I had a note here I jotted down earlier in the game – it read “Brandon Matera is the difference between winning and losing games. If he plays to his potential, Freo are so much more dangerous. If he doesn’t, you don’t have to worry about him too much because he ain’t gonna chase you and earn a kick the hard way.”

Now, I am not being an arrogant prick, quoting myself, but there is only one bloke that can change that perception, and that’s Matera. There’s obvious talent there, and he gets to the right spots, but stupid mistakes and lack of defensive pressure are probably the reasons Ballantyne was retained for this season. You can’t trust Matera to put in when things aren’t going well. You can always trust that Ballantyne will give you his heart and soul.

Now Ballantyne just needs to start hitting targets occasionally. He went at 25% today.

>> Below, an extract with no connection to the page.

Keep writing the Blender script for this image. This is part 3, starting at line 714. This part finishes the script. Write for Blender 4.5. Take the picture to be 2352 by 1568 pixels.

Does Trav Varcoe have the best, most consistent hands in “front and centre” situations in the game? He so rarely fumbles, and he is at the stage now where he may not get a heap of it, but when he does get it, he hurts you.

Good to see Darcy Tucker laying so many tackles. His 19 touches were good, but the way he attacked the body of his opponents was excellent. He had a game-high 13 tackles today. The next best for Freo had four. A bit of defensive work to do there, huh?

So the Pies travel and win, and the Dockers fail to have anything resembling a forward structure. That about sums up the final game of JLT1.